このノートには、古今東西の有名な人々が亡くなった年齢、すなわち「享年」が掲載されています。アンネ・フランクは16歳、ジャンヌ・ダルクは19歳、森欄丸や天草四郎は17歳の若さで亡くなっています。逆に、梅原龍三郎は98歳、諸橋轍次は99歳、野上弥生子は100歳で、泉重千代は121歳で亡くなっています。


著名人の死亡年齢(40代)

 

『思い出ノート』刊行時のわたしは46歳でしたが、敬愛する作家の三島由紀夫の享年は45歳でした。中上健次や、プロレスラーの三沢光晴は同じ46歳で亡くなりました。そして、マイケル・ジャクソンは50歳・・・・・・この膨大な享年リストを読むと、「へえ、あの人物は意外に若死にだったのだな」とか「あの人は、こんなに長生きしたのか」とか「今の自分の年齢で亡くなったわけだ」などと思うことでしょう。そして、おそらく読者は「自分は何歳で亡くなるのか」と考え、その人生が短かったとか長かったとか、さまざまな感慨が湧いてくるのではないでしょうか。


著名人の死亡年齢(50代)

 

しかし、そもそも享年とは、いったい何でしょうか。それは、この世で生きた時間の長さのことですね。ならば、そんなに亡くなった年齢を気にすることはないと、わたしは思います。すべての人間は自分だけの特別な使命や目的をもってこの世に生まれてきています。この世での時間はとても大切なものですが、その長さはさほど重要ではありません。時間とは、人間が創り出した人工的な概念にすぎません。ですから、たとえ一日しか生きられなかったとしても、死ぬことは不幸でも何ともありません。いくら短くても、その生は完結したものなのです。


私の家族や親戚の記録

 

「人間は二度死ぬ」と言われます。
人が死んでも、生前について知る人が生きているうちは、死んだことにはなりません。生き残った者が心の中に呼び起こすことができるからです。

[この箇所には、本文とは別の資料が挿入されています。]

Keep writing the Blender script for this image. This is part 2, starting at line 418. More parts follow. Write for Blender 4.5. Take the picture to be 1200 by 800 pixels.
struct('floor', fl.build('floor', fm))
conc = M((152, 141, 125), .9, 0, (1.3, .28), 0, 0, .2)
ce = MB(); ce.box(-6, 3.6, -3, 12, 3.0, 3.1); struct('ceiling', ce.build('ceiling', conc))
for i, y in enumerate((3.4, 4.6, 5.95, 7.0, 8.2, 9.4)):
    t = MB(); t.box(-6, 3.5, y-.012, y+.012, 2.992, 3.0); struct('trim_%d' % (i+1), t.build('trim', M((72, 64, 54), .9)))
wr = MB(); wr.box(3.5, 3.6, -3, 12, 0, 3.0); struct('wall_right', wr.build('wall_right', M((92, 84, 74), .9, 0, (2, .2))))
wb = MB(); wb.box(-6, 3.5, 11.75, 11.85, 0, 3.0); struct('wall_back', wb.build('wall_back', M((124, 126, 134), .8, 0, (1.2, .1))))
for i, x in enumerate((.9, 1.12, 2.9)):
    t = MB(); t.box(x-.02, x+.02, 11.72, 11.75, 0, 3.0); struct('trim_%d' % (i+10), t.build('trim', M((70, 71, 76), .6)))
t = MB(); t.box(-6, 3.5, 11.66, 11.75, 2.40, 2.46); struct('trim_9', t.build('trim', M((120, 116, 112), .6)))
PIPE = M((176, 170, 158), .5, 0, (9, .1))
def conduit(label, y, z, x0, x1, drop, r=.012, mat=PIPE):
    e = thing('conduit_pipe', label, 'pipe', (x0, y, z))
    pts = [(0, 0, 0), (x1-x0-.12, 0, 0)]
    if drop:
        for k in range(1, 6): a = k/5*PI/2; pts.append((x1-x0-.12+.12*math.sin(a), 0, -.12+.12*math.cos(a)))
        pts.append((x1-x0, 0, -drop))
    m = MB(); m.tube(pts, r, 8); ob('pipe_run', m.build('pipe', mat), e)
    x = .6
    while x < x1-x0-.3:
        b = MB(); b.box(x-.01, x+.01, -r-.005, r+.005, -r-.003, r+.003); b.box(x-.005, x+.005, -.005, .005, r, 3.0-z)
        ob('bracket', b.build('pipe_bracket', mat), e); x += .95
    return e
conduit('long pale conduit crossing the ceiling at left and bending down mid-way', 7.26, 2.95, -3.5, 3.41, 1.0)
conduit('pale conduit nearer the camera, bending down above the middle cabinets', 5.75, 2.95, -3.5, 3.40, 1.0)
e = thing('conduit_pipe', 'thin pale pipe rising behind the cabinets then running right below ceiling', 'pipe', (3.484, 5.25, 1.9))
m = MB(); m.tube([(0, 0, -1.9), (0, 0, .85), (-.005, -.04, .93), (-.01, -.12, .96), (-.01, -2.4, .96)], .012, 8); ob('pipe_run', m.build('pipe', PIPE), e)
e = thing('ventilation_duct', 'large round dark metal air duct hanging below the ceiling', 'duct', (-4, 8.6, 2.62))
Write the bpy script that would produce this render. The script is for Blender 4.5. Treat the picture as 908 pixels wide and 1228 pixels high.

しかし、記憶する人が死に絶えてしまったとき、死者は本当の死者になってしまうのです。誰からも忘れ去られたとき、死者はもう一度死ぬのです。
すべての人は、いつか必ず亡くなります。
これは、誰にとっても間違いのない未来です。
でも、人は二度も亡くなってはいけません。本当の死者になってはいけないのです。自分の大切な、愛する人たちに、自分のことを憶えておいてもらわなければなりません。そのための「思い出」を記してもらいたいと切に願い、わたしは『思い出ノート』を作りました。
「令和」への改元まで、あと7日です。